══ RECORDS FOR THIS EXERCISE

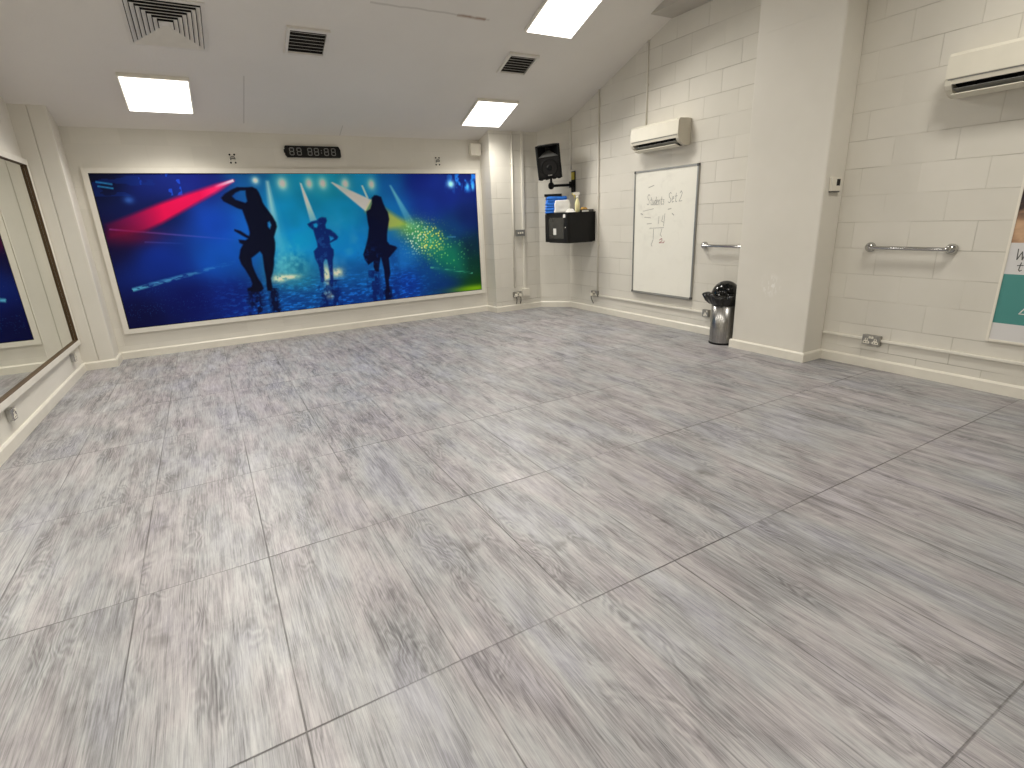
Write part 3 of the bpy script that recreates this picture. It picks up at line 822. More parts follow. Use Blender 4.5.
# ------------------------------------------------------------------ clock, hooks, alarm box
t = thing('wall_clock', 'long black digital wall clock with unlit digits above the mural', 'clock', (1.48, YB, 2.297), BACK)
p = [(-0.325, 0), (0.335, 0), (0.347, 0.012), (0.347, 0.095), (0.325, 0.137), (-0.335, 0.137), (-0.345, 0.125), (-0.345, 0.03)]
MB().prism(p, -0.045, -0.001, 'Y', 0.004).build('clock_case', M['black'], t)
MB().box(-0.357, -0.343, -0.034, -0.012, 0.055, 0.095, 0.003).build('side_button', M['black'], t)
def digit(cx):
    b = MB(); w, h, s = 0.048, 0.082, 0.0095
    z0 = 0.0275
    def hs(x0, x1, z):   # horizontal segment
        e = s / 2
        b.prism([(x0, z), (x0 + e, z - e), (x1 - e, z - e), (x1, z), (x1 - e, z + e), (x0 + e, z + e)], -0.0468, -0.0445, 'Y')
    def vs(x, z0_, z1_):
        e = s / 2
        b.prism([(x, z0_), (x + e, z0_ + e), (x + e, z1_ - e), (x, z1_), (x - e, z1_ - e), (x - e, z0_ + e)], -0.0468, -0.0445, 'Y')
    x0, x1, zm = cx - w / 2, cx + w / 2, z0 + h / 2
    for z in (z0, zm, z0 + h): hs(x0 + 0.001, x1 - 0.001, z)
    for x in (x0, x1):
        vs(x, z0 + 0.001, zm - 0.001); vs(x, zm + 0.001, z0 + h - 0.001)
    return b.build('digit', M['digit'], t)
for cx in (-0.266, -0.177, -0.045, 0.037, 0.162, 0.252): digit(cx)
b = MB()
for z in (0.055, 0.085): b.box(0.093, 0.105, -0.0468, -0.0445, z - 0.006, z + 0.006, 0.001)
b.build('colon', M['grey'], t)

def wall_hook(x, label):
    t = thing('wall_hook', label, 'wall hook', (x, YB, 2.275), BACK, 'metal hooks above the mural')
    b = MB().box(-0.040, 0.040, -0.006, -0.001, -0.062, 0.062, 0.002)
    b.build('back_plate', M['cream'], t)
    for x_, z_ in ((-0.026, 0.046), (0.026, 0.046), (-0.026, -0.046), (0.026, -0.046)):
        MB().lathe([(0.011, 0.005), (0.011, 0.009), (0.004, 0.011)], (x_, 0, z_), 10, axis='Y').build('screw', M['black'], t)
    pts = [(0.026 * math.cos(a), -0.016 - 0.006 * math.sin(a), 0.024 * math.sin(a)) for a in np.linspace(-0.3, 1.25 * PI, 14)]
    b = MB().tube(pts, 0.0055, 8); b.box(-0.024, 0.024, -0.018, -0.005, -0.006, 0.006, 0.002)
    b.build('ring', M['grey'], t)
wall_hook(0.522, 'small metal hook plate on the wall left of the clock')
wall_hook(3.212, 'small metal hook plate on the wall right of the clock')

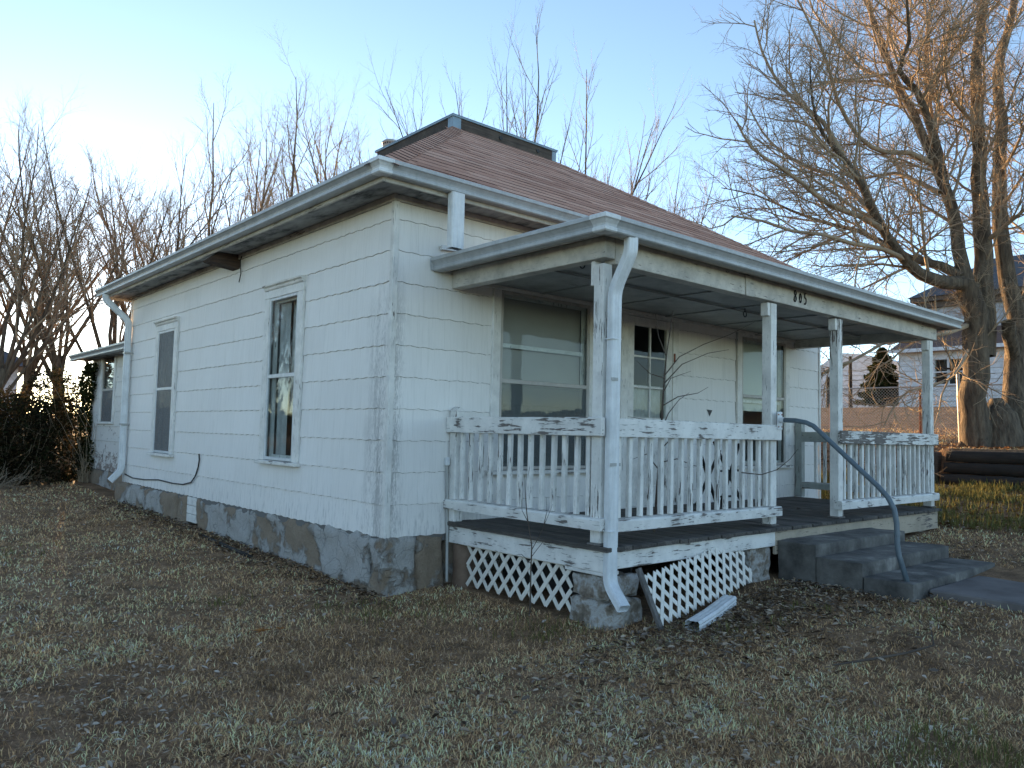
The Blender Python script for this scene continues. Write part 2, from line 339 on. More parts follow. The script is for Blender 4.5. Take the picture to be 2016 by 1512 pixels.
M_NROOF = mat_noise('grey_roof', [(.3, (.05,.052,.06)), (.7, (.10,.10,.115))], 5, 5, .9, .3, coords='World'); M_NROOFB = mat_noise('brown_roof', [(.3, (.10,.055,.045)), (.7, (.17,.10,.08))], 5, 5, .9, .3, coords='World')
M_NWHITE = mat_paint('neighbour_white', (.72,.74,.78), amount=.0, axis=1); M_NGREY = mat_noise('neighbour_grey', [(.3, (.34,.35,.38)), (.7, (.48,.49,.52))], 3, 5, .8, .2, coords='World')

# ------------------------------------------------------------------ terrain
def sst(a, b, x): t = np.clip((x-a)/(b-a), 0, 1); return t*t*(3-2*t)
def ground_z(x, y):
    x = np.asarray(x, float); y = np.asarray(y, float)
    xr = np.clip(x, 0, 12)
    z = .052*xr + .02*np.clip(y, 0, 40)*sst(14, 3, x) + .012*np.clip(y, -12, 0)*sst(6, -2, x)
    z = z + .03*sst(-.6, 0, x)*sst(1.5, .2, x)*sst(-.5, 1.2, y)
    wall = sst(.6, .0, y)                       # behind the timber wall the bank is steep
    z = z + .64*(wall*sst(11.86, 12.0, x)+(1-wall)*sst(10.9, 13.6, x))
    z = z + .078*np.clip(x-13, 0, 24) + .004*np.clip(x-37, 0, 200)
    return z
def gz(x, y): return float(ground_z(x, y))
def axis_grid(a, b, fa, fb, fine, grow=1.22):
    out = list(np.arange(fa, fb+1e-6, fine)); s = fine
    while out[-1] < b: s *= grow; out.append(out[-1]+s)
    s = fine
    while out[0] > a: s *= grow; out.insert(0, out[0]-s)
    return np.array(out)
gx = axis_grid(-300, 400, -7, 15, .2); gy = axis_grid(-200, 400, -6.5, 13, .2)
X, Y = np.meshgrid(gx, gy); Z = ground_z(X, Y)
bumps = np.array([[mnoise.fractal(Vector((a*.9, b*.9, 0)), 1., 2., 4) for a in gx] for b in gy])
near = np.exp(-((X-2)**2+(Y-2)**2)/30**2); Z = Z+bumps*.018*near+bumps*.15*(1-near)*(np.hypot(X, Y) > 45)
nx_, ny_ = len(gx), len(gy); idx = np.arange(nx_*ny_).reshape(ny_, nx_)
F = np.stack([idx[:-1,:-1], idx[:-1,1:], idx[1:,1:], idx[1:,:-1]], -1).reshape(-1, 4)
tag(npmesh('ground', np.stack([X, Y, Z], -1).reshape(-1, 3), F, M_GROUND, smooth=True), 'dry winter lawn of the yard around the house', kind='structure')

# ================================================================== THE HOUSE
house = thing('house', 'single-storey white house with brown hip roof and peeling front porch', 'house', (3.6, 3.7, 0))
EXP, Z0, ZT = .267, .48, 3.295
LEN, WID = 7.51, 7.24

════

TASK INSTRUCTIONS ▸
Start with the line that holds "The Blender Python" and finish with the line that holds "5, .8, .2, coords='World')". Transcribe each line in between exactly, and those two as well.

COMPLETE ANSWER ▸
The Blender Python script for this scene continues. Write part 2, from line 339 on. More parts follow. The script is for Blender 4.5. Take the picture to be 2016 by 1512 pixels.
M_NROOF = mat_noise('grey_roof', [(.3, (.05,.052,.06)), (.7, (.10,.10,.115))], 5, 5, .9, .3, coords='World'); M_NROOFB = mat_noise('brown_roof', [(.3, (.10,.055,.045)), (.7, (.17,.10,.08))], 5, 5, .9, .3, coords='World')
M_NWHITE = mat_paint('neighbour_white', (.72,.74,.78), amount=.0, axis=1); M_NGREY = mat_noise('neighbour_grey', [(.3, (.34,.35,.38)), (.7, (.48,.49,.52))], 3, 5, .8, .2, coords='World')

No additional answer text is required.